I tested with this image, but anything would do, since it was only used to get the fill to generate texture coordinates.

They were getting noisy during testing, but those print()s in the graphics.listEffects() loops can be uncommented to show everything currently (still) defined. Most of these are Solar's built-ins but you'll also see (or not) the ones written for the sample.

I create a first object, r1, and assign it an effect, filter.custom.effect; it sticks around briefly before being removed. In the midst of this, graphics.defineEffect() is called, but r1 is fine and even performs time-dependent updates.

Another "effect1" is then defined and assigned to a new object, r2.

A multi-pass effect incorporating the original filter.custom.effect1 is defined early on and then some rounded rects using it are gradually added via a timer. By the time these happen, the old "effect1" has been undefined.

A couple more cases may be tested:

If we never assign it to r1, filter.custom.effect1 gets undefined before ever being instantiated.
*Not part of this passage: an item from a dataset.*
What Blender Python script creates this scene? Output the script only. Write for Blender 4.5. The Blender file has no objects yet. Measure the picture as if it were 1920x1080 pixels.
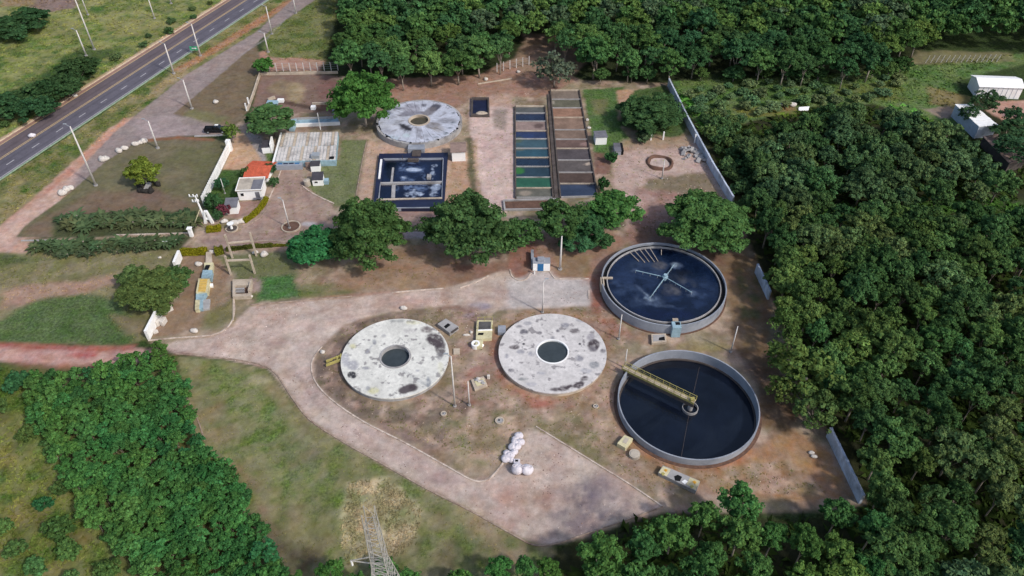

In one of the middle commits I had been registering prototypes in the stubs, but this situation will undermine that approach; the lazy-loaders
exist immediately after definition, so proved to be the right way to go.

Removing r1 actually came from an older test: if you comment out the timer that creates the rounded rects, nothing more will reference the original filter.custom.effect1 once r1 is gone, and its GPU resources will soon be cleaned up. (I had some CoronaLog()s in Rtt_GLProgram.cpp code verifying as much, since removed.)